Below is a listing to transcribe in full and exactly; keep the pictures out.

-=-=-

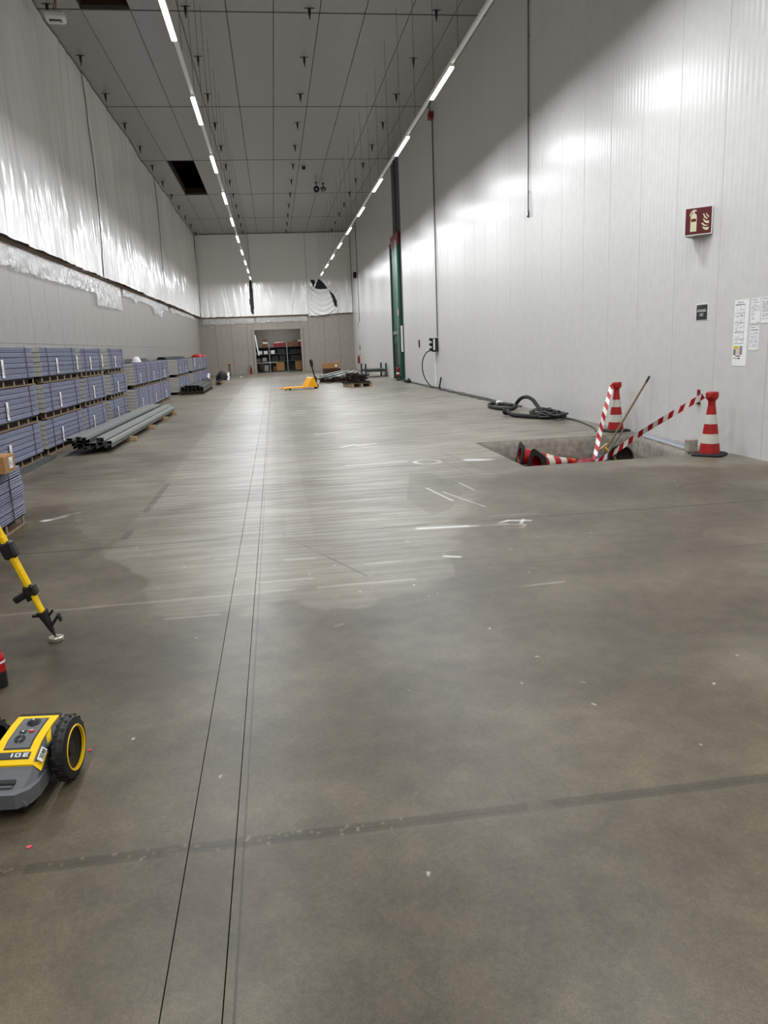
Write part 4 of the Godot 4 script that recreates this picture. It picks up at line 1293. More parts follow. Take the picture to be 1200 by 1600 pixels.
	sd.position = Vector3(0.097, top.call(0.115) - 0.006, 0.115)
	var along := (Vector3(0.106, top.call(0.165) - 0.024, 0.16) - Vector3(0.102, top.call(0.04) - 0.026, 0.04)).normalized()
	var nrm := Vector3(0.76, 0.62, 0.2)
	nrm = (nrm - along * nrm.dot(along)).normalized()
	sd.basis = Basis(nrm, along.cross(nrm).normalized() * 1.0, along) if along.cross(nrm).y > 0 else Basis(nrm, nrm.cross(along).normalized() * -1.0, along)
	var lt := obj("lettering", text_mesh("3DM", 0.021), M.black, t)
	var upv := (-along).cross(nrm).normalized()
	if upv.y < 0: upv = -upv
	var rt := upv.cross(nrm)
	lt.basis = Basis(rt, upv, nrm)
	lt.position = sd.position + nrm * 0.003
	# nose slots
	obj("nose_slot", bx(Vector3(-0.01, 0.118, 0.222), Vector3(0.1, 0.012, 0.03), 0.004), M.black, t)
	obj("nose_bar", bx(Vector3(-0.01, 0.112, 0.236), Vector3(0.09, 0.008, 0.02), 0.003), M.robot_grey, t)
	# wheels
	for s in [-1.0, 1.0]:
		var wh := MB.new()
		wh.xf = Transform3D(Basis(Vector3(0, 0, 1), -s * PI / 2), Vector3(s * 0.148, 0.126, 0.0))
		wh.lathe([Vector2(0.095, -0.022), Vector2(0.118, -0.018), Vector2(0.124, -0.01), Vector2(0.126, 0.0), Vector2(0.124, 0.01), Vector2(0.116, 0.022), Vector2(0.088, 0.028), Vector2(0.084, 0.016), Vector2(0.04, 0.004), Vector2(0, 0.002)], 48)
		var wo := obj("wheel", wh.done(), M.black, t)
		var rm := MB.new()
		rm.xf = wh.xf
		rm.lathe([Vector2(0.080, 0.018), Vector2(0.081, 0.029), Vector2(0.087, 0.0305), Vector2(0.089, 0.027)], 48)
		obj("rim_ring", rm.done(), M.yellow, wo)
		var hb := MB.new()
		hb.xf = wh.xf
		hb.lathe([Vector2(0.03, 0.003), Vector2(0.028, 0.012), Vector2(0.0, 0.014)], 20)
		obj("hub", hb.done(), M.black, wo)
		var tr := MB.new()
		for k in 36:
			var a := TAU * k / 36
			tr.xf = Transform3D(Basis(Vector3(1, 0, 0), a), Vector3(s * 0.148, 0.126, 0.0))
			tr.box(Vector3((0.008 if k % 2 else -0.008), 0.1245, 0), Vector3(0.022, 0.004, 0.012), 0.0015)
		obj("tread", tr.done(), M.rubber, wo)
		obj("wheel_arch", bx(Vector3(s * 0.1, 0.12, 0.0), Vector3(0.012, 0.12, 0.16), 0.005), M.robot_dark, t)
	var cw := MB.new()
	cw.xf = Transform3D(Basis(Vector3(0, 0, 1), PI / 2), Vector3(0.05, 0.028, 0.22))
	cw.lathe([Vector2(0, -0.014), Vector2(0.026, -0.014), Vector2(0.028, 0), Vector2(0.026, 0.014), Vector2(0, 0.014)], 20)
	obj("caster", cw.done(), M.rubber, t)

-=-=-

◆ **The response**
Write part 4 of the Godot 4 script that recreates this picture. It picks up at line 1293. More parts follow. Take the picture to be 1200 by 1600 pixels.
	sd.position = Vector3(0.097, top.call(0.115) - 0.006, 0.115)
	var along := (Vector3(0.106, top.call(0.165) - 0.024, 0.16) - Vector3(0.102, top.call(0.04) - 0.026, 0.04)).normalized()
	var nrm := Vector3(0.76, 0.62, 0.2)
	nrm = (nrm - along * nrm.dot(along)).normalized()
	sd.basis = Basis(nrm, along.cross(nrm).normalized() * 1.0, along) if along.cross(nrm).y > 0 else Basis(nrm, nrm.cross(along).normalized() * -1.0, along)
	var lt := obj("lettering", text_mesh("3DM", 0.021), M.black, t)
	var upv := (-along).cross(nrm).normalized()
	if upv.y < 0: upv = -upv
	var rt := upv.cross(nrm)
	lt.basis = Basis(rt, upv, nrm)
	lt.position = sd.position + nrm * 0.003
	# nose slots
	obj("nose_slot", bx(Vector3(-0.01, 0.118, 0.222), Vector3(0.1, 0.012, 0.03), 0.004), M.black, t)
	obj("nose_bar", bx(Vector3(-0.01, 0.112, 0.236), Vector3(0.09, 0.008, 0.02), 0.003), M.robot_grey, t)
	# wheels
	for s in [-1.0, 1.0]:
		var wh := MB.new()
		wh.xf = Transform3D(Basis(Vector3(0, 0, 1), -s * PI / 2), Vector3(s * 0.148, 0.126, 0.0))
		wh.lathe([Vector2(0.095, -0.022), Vector2(0.118, -0.018), Vector2(0.124, -0.01), Vector2(0.126, 0.0), Vector2(0.124, 0.01), Vector2(0.116, 0.022), Vector2(0.088, 0.028), Vector2(0.084, 0.016), Vector2(0.04, 0.004), Vector2(0, 0.002)], 48)
		var wo := obj("wheel", wh.done(), M.black, t)
		var rm := MB.new()
		rm.xf = wh.xf
		rm.lathe([Vector2(0.080, 0.018), Vector2(0.081, 0.029), Vector2(0.087, 0.0305), Vector2(0.089, 0.027)], 48)
		obj("rim_ring", rm.done(), M.yellow, wo)
		var hb := MB.new()
		hb.xf = wh.xf
		hb.lathe([Vector2(0.03, 0.003), Vector2(0.028, 0.012), Vector2(0.0, 0.014)], 20)
		obj("hub", hb.done(), M.black, wo)
		var tr := MB.new()
		for k in 36:
			var a := TAU * k / 36
			tr.xf = Transform3D(Basis(Vector3(1, 0, 0), a), Vector3(s * 0.148, 0.126, 0.0))
			tr.box(Vector3((0.008 if k % 2 else -0.008), 0.1245, 0), Vector3(0.022, 0.004, 0.012), 0.0015)
		obj("tread", tr.done(), M.rubber, wo)
		obj("wheel_arch", bx(Vector3(s * 0.1, 0.12, 0.0), Vector3(0.012, 0.12, 0.16), 0.005), M.robot_dark, t)
	var cw := MB.new()
	cw.xf = Transform3D(Basis(Vector3(0, 0, 1), PI / 2), Vector3(0.05, 0.028, 0.22))
	cw.lathe([Vector2(0, -0.014), Vector2(0.026, -0.014), Vector2(0.028, 0), Vector2(0.026, 0.014), Vector2(0, 0.014)], 20)
	obj("caster", cw.done(), M.rubber, t)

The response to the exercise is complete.